Sister joue constamment sur une mise en scène maîtrisée, trop maîtrisée, qui tend à la glaciation. Mais l’actrice principale, frondeuse et indéchiffrable, entraîne le film vers des chemins moins balisés qui lui donnent un indéniable supplément d’âme.
Synopsis : Rayna est une jeune fille au tempérament explosif et au visage d’ange. Avec sa mère et sa sœur, elles tentent de survivre en fabriquant des figurines qu’elles vendent aux touristes sur le bord de la route de leur village bulgare. Pour échapper à l’ennui de son existence, Rayna invente souvent des histoires. Mais ce jeu au début amusant finit par menacer le fragile équilibre de sa famille.
Critique : Il y a quelques années, Les Cahiers du Cinéma avaient examiné les « 10 tares du cinéma d’auteur » (n° 684, décembre 2012). On peut, à la vision de Sister, penser avec une pointe de mauvaise foi qu’il coche à peu près toutes les cases, du « sérieux » au « pitch » en passant par le « culte de la maîtrise » : sérieux, le film l’est à l’excès, au risque d’un ennui qui affleure parfois. Car à montrer la vie quotidienne de la mère et des deux filles dans leur banalité, en des séquences muettes fondées sur des gestes précis et répétitifs (Ah ! Ce camion, ces échanges d’argent, cette manipulation des outils…), la réalisatrice, dont c’est le deuxième métrage, frôle le réalisme le plus plat, même si l’on comprend qu’il s’agit de montrer l’aliénation de ces trois femmes. Quant au pitch, il tient sur un ticket de métro si l’on s’en tient à l’essentiel : une jeune fille qui ment tout le temps mesure la portée de ses mensonges et apprend à dire la vérité. Enfin, pour ne prendre que ces exemples, la maîtrise technique s’affiche en permanence, entre cadrages soignés, travellings rares et d’autant plus démonstratifs, goût du sur-cadrage et recherche de points de vue originaux. Ainsi voit-on se multiplier les obstacles visuels, les séquences en plans longs vues de loin. On pourrait continuer la liste et montrer que Sister s’inscrit dans un cadre « auteurisant » qui laisse peu de liberté aux personnages comme aux spectateurs, les asphyxiant encore par un scénario refermé sur lui-même et une utilisation parcimonieuse de la musique.
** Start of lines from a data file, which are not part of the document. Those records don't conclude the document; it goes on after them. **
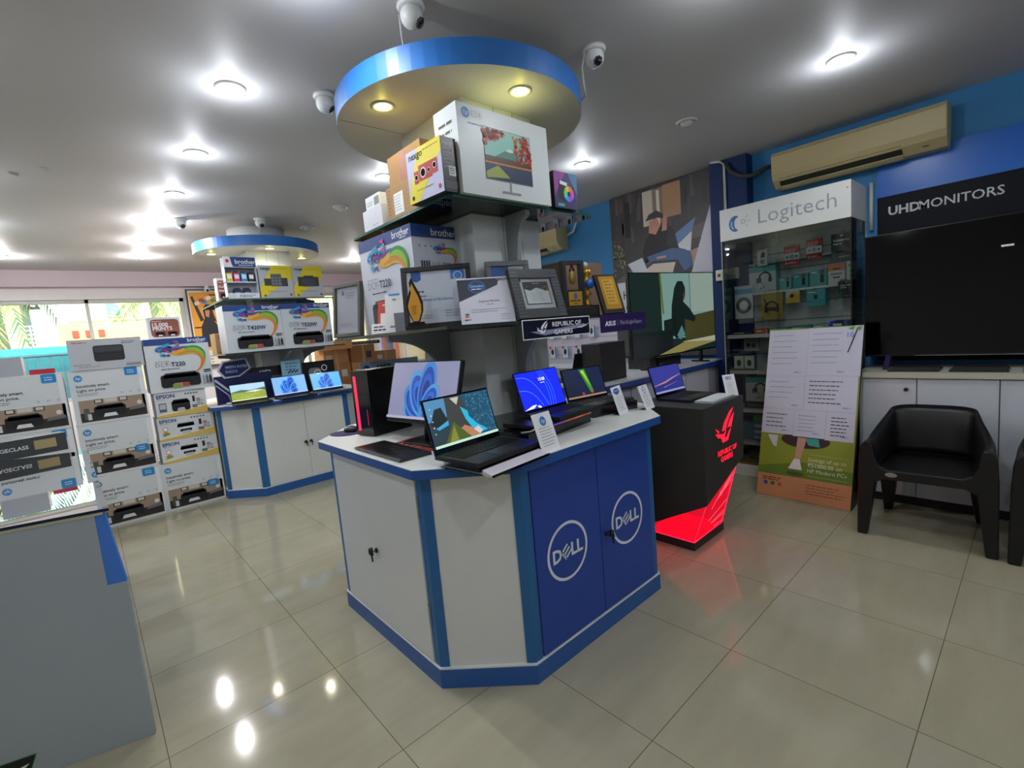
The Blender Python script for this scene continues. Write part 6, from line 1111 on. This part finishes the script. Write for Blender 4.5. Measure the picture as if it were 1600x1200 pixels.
# ------------------------------------------------------------------ black plastic armchairs
PLAS = M('#060607', .4, noise=.1, nscale=30)
def armchair(label, x, y):
    """Faces -y in its own frame."""
    t = thing('armchair', label, 'chair', (x, y, 0), -88)
    # stations round the rim from one arm front, round the back, to the other: rim outer, rim inner, seat edge, skirt
    def st(u):
        s = abs(u); sg = 1 if u > 0 else -1
        if s > .45:                                  # arm, running forward
            k = (s-.45)/.55; yy = .14-.385*k; xo = .225+.062*math.sin(min(1, k*1.5)*math.pi/2); z = .575+.135*(1-min(1, k*1.25))**1.6
            return (sg*xo, yy, z), (sg*(xo-.05), yy, z-.004), (sg*(.185+.01*k), yy*.95, .402), (sg*(xo+.004), yy, .352)
        a = s/.45*math.pi/2; xo = .225*math.sin(a)**.6 if s else 0; yy = .14+.125*math.cos(a)**.7 if s < .449 else .14; z = .71+.02*math.cos(a)
        return (sg*xo, yy, z), (sg*(xo-.045*math.sin(a)), yy-.035*math.cos(a)-.004, z-.004), (sg*.185*math.sin(a)**.7, .12+.07*math.cos(a), .402), (sg*xo*1.02, yy-.03*math.cos(a), .352)
    N = 40; S4 = [st(-1+2*i/N) for i in range(N+1)]; vs = []; fs = []
    for q in S4: vs += [q[3], q[0], q[1], q[2], ((q[3][0]*.9), q[3][1]*.9, .35)]
    for i in range(N):
        for j in range(3): a = 5*i+j; fs.append((a, a+1, a+6, a+5))
    for e in (0, N): b = 5*e; fs.append((b, b+3, b+2, b+1) if e == 0 else (b, b+1, b+2, b+3))
    m = MB().add(vs, fs, PLAS, True); o = m.build('shell', t); so_ = o.modifiers.new('thick', 'SOLIDIFY'); so_.thickness = .008; so_.offset = -1
    sb = o.modifiers.new('smooth', 'SUBSURF'); sb.levels = 1; sb.render_levels = 1
    m = MB().prism([(-.225, -.24), (.225, -.24), (.195, .1), (.11, .185), (-.11, .185), (-.195, .1)], .372, .403, PLAS); m.build('seat', t, .006)
    half = [(.298, .345), (.292, .50), (.284, .548), (.262, .574), (.238, .57), (.226, .545), (.216, .47), (.196, .428), (.16, .41)]
    P = half+[(-x_, z_) for x_, z_ in half[::-1]]+[(-.21, .33), (-.17, .352), (.17, .352), (.21, .33)]
    m = MB().extr(P, 'y', -.272, -.228, PLAS); m.build('front_frame', t, .007)
    for sx in (-1, 1):
        for fr in (0, 1):
            if fr: top = [(sx*.208, -.2715), (sx*.2975, -.2715), (sx*.2965, -.15), (sx*.208, -.15)]; bot = [(sx*.252, -.28), (sx*.302, -.28), (sx*.302, -.225), (sx*.252, -.225)]; zt = .40
            else: top = [(sx*.15, .07), (sx*.26, .07), (sx*.22, .2), (sx*.15, .2)]; bot = [(sx*.2, .215), (sx*.245, .215), (sx*.245, .27), (sx*.2, .27)]; zt = .40
            if sx < 0: top, bot = top[::-1], bot[::-1]
            vs = []; K = 6
            for k in range(K+1):
                f = k/K; g = f
                for p_, q_ in zip(bot, top): vs.append((p_[0]+(q_[0]-p_[0])*g, p_[1]+(q_[1]-p_[1])*f, zt*f))
            fs = [(3, 2, 1, 0), tuple(4*K+i for i in range(4))]
            for k in range(K):
                for i in range(4): j = (i+1) % 4; fs.append((4*k+i, 4*k+j, 4*k+4+j, 4*k+4+i))
            m = MB().add(vs, fs, PLAS); m.build('leg', t, .008)
    m = MB().extr([(-.14+.028*math.cos(R(15*i)), .384+.013*math.sin(R(15*i))) for i in range(24)], 'y', -.2745, -.2721, M('#8f8c82', .4)); m.build('badge', t); return t
armchair('black plastic armchair beside the leaning notice board', 3.63, .445)
armchair('black plastic armchair cut by the frame edge, next to another one', 3.63, -.19)

# ------------------------------------------------------------------ far corner
t = thing('framed_poster', 'orange poster of a dark haired person in black beside the long window', 'poster', (1.33, 8.83, 1.25), 0)
m = MB().box(0, 0, 0, .48, .03, 1.2, M('#3a3c3a', .5)); a = m.face((0, -.0005, 0), (1, 0, 0), (0, 0, 1)); a.rect(.02, .02, .46, 1.18, M('#d9cfc4', .5)); a.rect(.035, .25, .445, 1.15, M('#e09a2c', .5), 2)
a.poly([(.12, .3), (.14, .62), (.2, .75), (.3, .75), (.37, .62), (.38, .3)], M('#1d1c22', .5), 3); a.poly([(.2, .74), (.19, .9), (.24, .97), (.31, .96), (.33, .8), (.36, .68), (.28, .74)], M('#2a1a14', .5), 4); a.poly([(.22, .78), (.22, .9), (.26, .93), (.28, .86), (.26, .76)], M('#c98a6a', .5), 5); a.poly([(.05, 1.08), (.08, 1.1), (.19, .72), (.14, .7)], M('#26252c', .5), 4)
for i, (x, z, c) in enumerate(((.16, 1.0, '#c83a3a'), (.26, 1.03, '#e8e4dc'), (.32, .99, '#3a9a6a'), (.2, .97, '#3a8ab0'), (.36, .93, '#e8e4dc'), (.1, .95, '#d8d0c0'))): a.poly([(x, z), (x+.07, z+.02), (x+.05, z+.07), (x-.01, z+.05)], M(c, .5), 5)
a.para(.05, .6, .1, 1, 1, .02, INK, 4); a.para(.3, 1.1, .12, 1, 1, .02, INK, 4); a.para(.05, .1, .2, 2, .05, .02, GREY, 2); m.build('print', t)
CB_ = [M('#b07a4a', .75, noise=.12, nscale=9), M('#c48d5c', .75, noise=.12, nscale=9), M('#a36f42', .75, noise=.12, nscale=9)]
spots = []; r = random.Random(21)
for c, (x, hs, y) in enumerate(((2.62, (.3, .28, .3, .26, .2), 7.0), (3.02, (.32, .3, .24, .26, .26), 6.95), (3.42, (.3, .3, .3, .2, .16), 7.02))):
    z = 0
    for k, h in enumerate(hs):
        w = .385-.02*r.random(); spots.append((x+r.uniform(0, .012), y+r.uniform(0, .03), z, w, .36, h-.0015, c, k)); z += h
place = ['at the floor', 'second from the floor', 'third from the floor', 'fourth from the floor', 'topmost']
colm = ['stack beside the far counter', 'middle one of three stacks', 'stack next to the salmon frame']
for x, y, z, w, d, h, c, k in spots:
    carton('brown_carton', 'brown carton %s in the %s' % (place[k], colm[c]), 'carton', 'brown cartons stacked in the far corner', (x, y, z), w, d, h, 0, lambda a, W, H, k=k, c=c: (a.rect(W*.47, 0, W*.53, H, M('#c9a06c', .4)), a.rect(W*(.62 if (k+c) % 2 else .1), H*.2, W*(.85 if (k+c) % 2 else .33), H*.6, M('#3a3834' if (k*c) % 3 == 1 else '#d5c9b6', .5), 1)), CB_[(k+c) % 3])
carton('board_box', 'long black carton lying across the brown cartons', 'box', None, (3.0, 7.0, 1.3815), .5, .2, .05, -4, lambda a, W, H: a.para(W*.05, H*.4, W*.9, 1, 1, H*.3, GREY), M('#1b1b1e', .5))
carton('brown_carton', 'long brown carton tilted on top of the corner cartons', 'carton', 'brown cartons stacked in the far corner', (2.5, 6.9, 1.3415), .5, .3, .13, -6, lambda a, W, H: a.para(W*.1, H*.3, W*.7, 3, H*.2, H*.03, M('#9a6a44', .6), 1, 3), CB_[1])
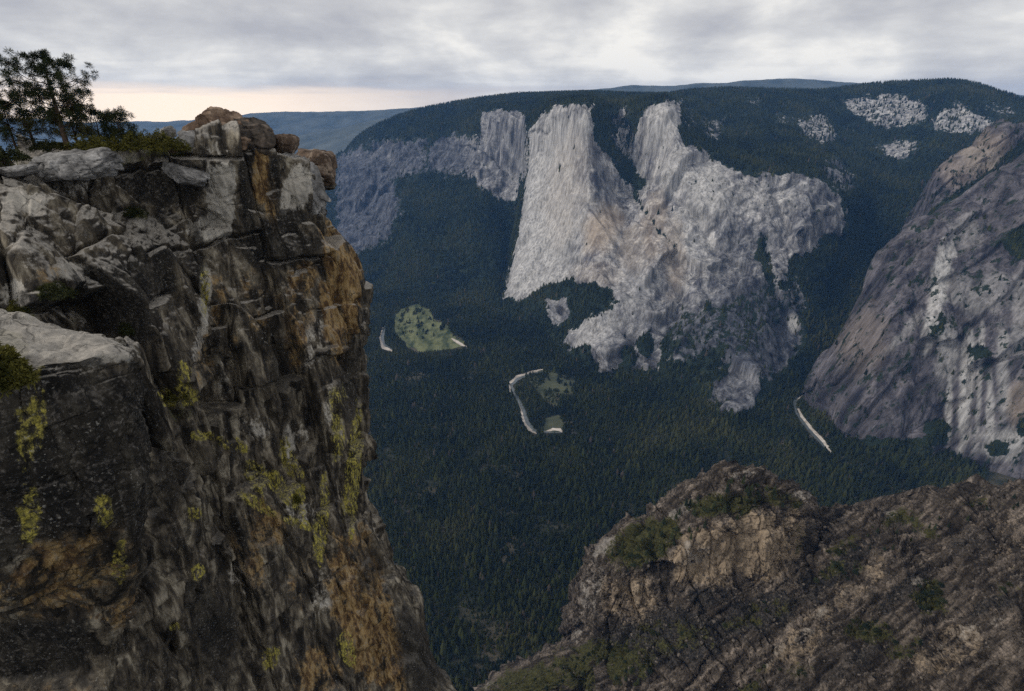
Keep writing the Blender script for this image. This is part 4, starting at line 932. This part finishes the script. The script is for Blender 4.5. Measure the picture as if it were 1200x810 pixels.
# conifers: one of each kind, copied
def conifer_mesh(name, seed, tiers=9, k=11):
    rs = np.random.default_rng(seed); V = []; Tt = []; tint = []
    for i in range(tiers):
        t = i / (tiers - 1); z0 = .1 + .8 * t; rr = (.19 * (1 - t) ** .85 + .02); hh = .2 - .08 * t
        o = len(V); V.append((rs.normal(0, .01), rs.normal(0, .01), z0 + hh)); tint.append(1.15)
        for j in range(2 * k):
            a = math.pi * j / k + rs.normal(0, .09) + i; rj = rr * (rs.uniform(.85, 1.3) if j % 2 == 0 else rs.uniform(.35, .6))
            V.append((rj * math.cos(a), rj * math.sin(a), z0 - (.045 if j % 2 == 0 else -.02) + rs.normal(0, .012))); tint.append(rs.uniform(.7, 1.3))
        for j in range(2 * k): Tt.append((o, o + 1 + j, o + 1 + (j + 1) % (2 * k)))
    nf = len(Tt); o = len(V)
    for z, r in ((-.04, .016), (.95, .003)):
        for j in range(6): V.append((r * math.cos(j * math.pi / 3), r * math.sin(j * math.pi / 3), z)); tint.append(1)
    for j in range(6): Tt += [(o + j, o + (j + 1) % 6, o + 6 + j), (o + (j + 1) % 6, o + 6 + (j + 1) % 6, o + 6 + j)]
    me = mesh_np(name, np.array(V), tri=np.array(Tt), smooth=False)
    me.polygons.foreach_set('material_index', np.array([0] * nf + [1] * (len(Tt) - nf), np.int32))
    return me
def mat_conifer(name, a, b):
    k = NT(name); oi = k.n('ShaderNodeObjectInfo'); f = k.noise(0.8, 2)
    c = k.ramp(k.math('ADD', k.math('MULTIPLY', oi.outputs['Random'], .75), k.math('MULTIPLY', f, .25)), [(0.1, a), (0.9, b)])
    return k.done(c)
M_CON = mat_conifer('conifer_boughs', (0.016, 0.026, 0.018), (0.055, 0.065, 0.028))
CON = []
for i in range(3):
    me = conifer_mesh('conifer_tree', 50 + i); me.materials.append(M_CON); me.materials.append(M_BARK); CON.append(me)
def put_conifer(p, h, r, label, group):
    o = bpy.data.objects.new('conifer_tree', CON[random.randrange(3)]); COL.objects.link(o)
    o.location = p; o.scale = (r / .2, r / .2, h); o.rotation_euler = (0, 0, random.uniform(0, 6)); o['category'] = 'tree'; o['label'] = label; o['group'] = group
for p, h_, r_ in zip(*NEAR_TREES): put_conifer(p, h_, r_ * 1.1, 'dark conifer in the nearest strip of valley forest between cliff and knob', 'conifers in the nearest strip of valley forest')
def in_poly(poly, n, seed):
    rs = random.Random(seed); out = []; X_ = [p[0] for p in poly]; Y_ = [p[1] for p in poly]
    while len(out) < n:
        x, y = rs.uniform(min(X_), max(X_)), rs.uniform(min(Y_), max(Y_))
        if poly_mask(np.array([x]), np.array([y]), poly, .1)[0] > .5: out.append((x, y))
    return out
KP = [(735,668),(700,640),(727,634),(787,606),(835,570),(870,560),(905,573),(945,588),(918,598),(880,606),(848,610),(804,636),(765,655)]
for x, y in in_poly(KP, 62, 5): put_conifer(pick(S_K, x, y), random.uniform(6, 13), random.uniform(1.3, 2.6), 'small conifer on the scrubby top of the rocky knob', 'small conifers on top of the knob')
for x, y in in_poly([(610,800),(650,780),(675,770),(735,770),(760,800),(640,830)], 24, 6): put_conifer(pick(S_K, x, y), random.uniform(5, 12), random.uniform(1.3, 2.6), 'conifer in the dark gully at the foot of the rocky knob', 'conifers at the foot of the knob')
for x, y in in_poly([(960,660),(1000,630),(1046,605),(1085,615),(1140,583),(1195,578),(1195,592),(1100,630),(1010,665),(980,690)], 24, 7): put_conifer(pick(S_S, x, y), random.uniform(3.5, 8), random.uniform(1.0, 2.0), 'small conifer along the crest of the brown hillside', 'small conifers on the hillside crest')
# loose stone
M_RUB = mat_simple('broken_stone', (0.03, 0.026, 0.022), (0.17, 0.145, 0.12), 0.25)
def rubble(s_, n, lo, hi, label, wt):
    w = wt * s_.dep ** 2; ids = rng.choice(len(w), n, replace=False, p=w / w.sum())
    bm = bmesh.new(); bmesh.ops.create_icosphere(bm, subdivisions=1, radius=1.0); bv = np.array([v.co[:] for v in bm.verts]); bf = np.array([[v.index for v in f.verts] for f in bm.faces]); bm.free()
    sz = lo * (hi / lo) ** (rng.random(n) ** 2.2)
    V = bv[None] * rng.uniform(.55, 1.2, (n, len(bv), 1)) * (sz[:, None] * rng.uniform(.6, 1.2, (n, 3)))[:, None, :] + s_.P[ids][:, None, :]
    T = bf[None] + (np.arange(n) * len(bv))[:, None, None]
    link('rubble', mesh_np('rubble', V.reshape(-1, 3), tri=T.reshape(-1, 3), smooth=False), M_RUB, kind='stuff', category='rubble', label=label)
seen = lambda s_: ((s_.px > 520) & (s_.px < 1220) & (s_.py < 825)).astype(float)
rubble(S_S, 7000, .25, 1.9, 'loose broken stones strewn over the brown hillside', seen(S_S) * (1 - S_S.A['mask'][:, 0]) * (.3 + S_S.A['mask'][:, 2]))
rubble(S_K, 3500, .3, 2.2, 'loose broken stones on the benches of the rocky knob', seen(S_K) * (1 - S_K.A['mask'][:, 0]) * np.clip(S_K.N[:, 2], .05, 1))
# scrub on the hillside
SB = []
for i in range(3):
    rs = np.random.default_rng(400 + i); nt = 60; a = rs.uniform(0, 6.28, nt); rr = np.sqrt(rs.random(nt))
    c = np.stack([rr * np.cos(a) * .5, rr * np.sin(a) * .5, rs.uniform(.1, .6, nt) * np.sqrt(1.05 - rr ** 2)], 1)
    V, Tt = leaf_cloud(c, np.full(nt, .15), 12, .9, .4, rs, .5); me = mesh_np('scrub_bush', V, tri=Tt, smooth=False); me.materials.append(M_CON if i else M_SCRUB_D); SB.append(me)
vv = S_S.A['mask'][:, 0] * (S_S.px < 1215) * (S_S.py < 815); vk = S_K.A['mask'][:, 0] * (S_K.py < 815)
for s_, w_, cnt, lab, grp in ((S_S, vv, 155, 'low dark green bush among the brown rocks of the hillside', 'bushes on the brown hillside'), (S_K, vk, 140, 'low green bush on the rocky knob', 'bushes on the rocky knob')):
    ww = np.where(w_ > .3, w_, 0) * s_.dep; ids = rng.choice(len(ww), cnt, replace=False, p=ww / ww.sum())
    for i in ids:
        o = bpy.data.objects.new('scrub_bush', SB[random.randrange(3)]); COL.objects.link(o); s0 = random.uniform(2.2, 5.5)
        o.location = s_.P[i]; o.scale = (s0, s0, s0 * random.uniform(.7, 1.1)); o.rotation_euler = (0, 0, random.uniform(0, 6)); o['category'] = 'bush'; o['label'] = lab; o['group'] = grp

# ------------------------------------------------------------------ haze, light, sky, camera
HAZE = dict(density=2.9e-5, color=(0.17, 0.43, 0.96))
me = bpy.data.meshes.new('haze'); bm = bmesh.new(); bmesh.ops.create_cube(bm, size=1.0)
los = [np.array([o.matrix_world @ Vector(c) for c in o.bound_box]) for o in COL.objects if o.type == 'MESH']
lo = np.min([a.min(0) for a in los], 0); hi = np.max([a.max(0) for a in los], 0); print('bounds', lo, hi)
for v in bm.verts: v.co = Vector((hi[0] + 50 if v.co.x > 0 else lo[0] - 50, hi[1] + 50 if v.co.y > 0 else lo[1] - 50, hi[2] + 5 if v.co.z > 0 else lo[2] - 1))
bm.to_mesh(me); bm.free()
hm_ = bpy.data.materials.new('haze'); hm_.use_nodes = True; t = hm_.node_tree; t.nodes.clear()
o_ = t.nodes.new('ShaderNodeOutputMaterial'); pv = t.nodes.new('ShaderNodeVolumePrincipled'); pv.inputs['Density'].default_value = HAZE['density']; pv.inputs['Color'].default_value = (*HAZE['color'], 1)
t.links.new(pv.outputs[0], o_.inputs['Volume'])
link('haze', me, hm_, kind='stuff', category='haze', label='pale blue haze filling the air of the valley')

SUN_AZ, SUN_EL = -102.0, 34.0          # azimuth from the view direction (north = +Y), negative = left
sd = bpy.data.lights.new('sun', 'SUN'); sd.energy = 1.5; sd.angle = R(14); sd.color = (1.0, 0.93, 0.84)
so = bpy.data.objects.new('sun', sd); COL.objects.link(so)
dirv = Vector((math.sin(R(SUN_AZ)) * math.cos(R(SUN_EL)), math.cos(R(SUN_AZ)) * math.cos(R(SUN_EL)), math.sin(R(SUN_EL))))
so.rotation_euler = (-dirv).to_track_quat('-Z', 'Y').to_euler()

w = bpy.data.worlds.new('World'); scene.world = w; w.use_nodes = True; t = w.node_tree; t.nodes.clear()
class WT(NT):
    def __init__(s, t): s.t = t
k = WT(t)
tc = k.n('ShaderNodeTexCoord'); gen = tc.outputs['Generated']
sky = k.n('ShaderNodeTexSky', sky_type='NISHITA'); sky.sun_disc = False; sky.sun_elevation = R(SUN_EL); sky.sun_rotation = R(SUN_AZ)
sep = k.n('ShaderNodeSeparateXYZ'); t.links.new(gen, sep.inputs[0]); x, y, z = sep.outputs
zz = k.math('ADD', k.math('MAXIMUM', z, 0.0), 0.055)
cmb = k.n('ShaderNodeCombineXYZ'); k.put(cmb.inputs[0], k.math('DIVIDE', x, zz)); k.put(cmb.inputs[1], k.math('DIVIDE', y, zz)); cv = cmb.outputs[0]
n1 = k.noise((0.34, 0.34, 1), 10, 0.56, 0.2, vec=cv); n2 = k.noise((0.13, 0.17, 1), 7, 0.55, 0.15, vec=cv, off=13.0); n3 = k.noise((6.5, 6.5, 15.0), 10, 0.55, 0.15, vec=gen, off=5.0)
f = k.math('ADD', k.math('ADD', k.math('MULTIPLY', n1, .22), k.math('MULTIPLY', n2, .30)), k.math('MULTIPLY', n3, .48))
cloud = k.ramp(f, [(0.39, (4.6, 4.6, 4.85)), (0.46, (5.7, 5.65, 5.7)), (0.52, (7.0, 6.9, 6.75)), (0.59, (9.2, 8.9, 8.3))])
col = k.mix(0.97, sky.outputs[0], cloud)
# break in the cloud low on the left, where the sun has gone down
az = k.math('ARCTAN2', x, y); azd = k.math('DIVIDE', k.math('SUBTRACT', az, R(-31)), R(22)); g = k.math('POWER', 2.718, k.math('MULTIPLY', k.math('MULTIPLY', azd, azd), -1))
edge = k.math('ADD', z, k.math('MULTIPLY', k.math('SUBTRACT', n1, .5), .05))
glow = k.math('MULTIPLY', k.step(edge, 0.040, 0.010), g)
col = k.mix(glow, col, (15.5, 12.3, 8.8))
bg = k.n('ShaderNodeBackground'); bg.inputs['Strength'].default_value = 0.1; k.put(bg.inputs['Color'], col)
wo = k.n('ShaderNodeOutputWorld'); t.links.new(bg.outputs[0], wo.inputs[0])

cd = bpy.data.cameras.new('camera'); cd.lens = 20; cd.sensor_width = 36; cd.clip_start = 0.5; cd.clip_end = 200000
co = bpy.data.objects.new('camera', cd); COL.objects.link(co); co.location = (0, 0, 0); co.rotation_euler = (R(90) - PITCH, 0, 0); scene.camera = co
scene.view_settings.view_transform = 'Standard'; scene.view_settings.look = 'None'; scene.view_settings.exposure = 0.15; scene.view_settings.gamma = 1
scene.render.engine = 'CYCLES'; c = scene.cycles
c.use_denoising = False; c.max_bounces = 4; c.diffuse_bounces = 2; c.glossy_bounces = 2; c.volume_bounces = 1; c.transparent_max_bounces = 4
print('built', round(time.time() - T0, 1))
Mais, fort heureusement, et même si des tics peuvent agacer, le film échappe par moments à son programme et crée de petits espaces quasiment autonomes, voir la belle séquence dans laquelle Rayna cogne à toutes les portes de l’hôpital pour trouver un soignant, ou le personnage touchant du médecin seul, ivre et généreux qui chante longuement en s’accompagnant de sa guitare. Pour être brèves, ces trouées n’en agissent pas moins comme des respirations bienvenues qui ouvrent le métrage en le faisant décoller de son trajet millimétré.
Surtout, Sister tient par son héroïne, impeccablement incarnée par Svetlana Yancheva, visage opaque, têtue (voir la manière dont elle poursuit le compagnon de sa sœur jusqu’à obtenir satisfaction), peu aimable, prête à inventer perpétuellement pour justifier n’importe quoi (un éternuement devient un traumatisme infantile) ou simplement pour échapper à un quotidien trop morne. Ces mensonges, qu’elle déclame face caméra dès le début, donnent de la saveur à sa vie, même si ce n’est jamais expliqué, et, peu à peu, enclenchent la fiction : qu’elle prétende être la maîtresse de Miro, l’amant de sa sœur, et les conséquences pleuvent. De cette idée, certes pas très neuve, la cinéaste tire le meilleur en la transformant en mouvement incessant. Rayna passe ainsi de la spectatrice au verbe mensonger à celle qui décide, agit et évolue : si elle invente une histoire à l’hôpital, c’est pour sauver Miro, ce qui la conduira tout naturellement à la vérité. On peut certes trouver l’évolution simpliste et la morale rapide mais Yancheva instaure une distance qui empêche le film de sombrer dans la mièvrerie, et parvient même, dans le plan final, à inventer un dénouement purement visuel et très éloquent.
On ne dira pas que Sister s’impose par son originalité ; on avoue même notre agacement devant certains partis-pris maniérés. Néanmoins, ce petit film minimaliste séduit au fond par quelques trouvailles et par son interprète lumineuse. Ce n’est pas assez pour en faire une œuvre marquante, mais suffisant pour qu’on en tire un certain plaisir à défaut d’enthousiasme.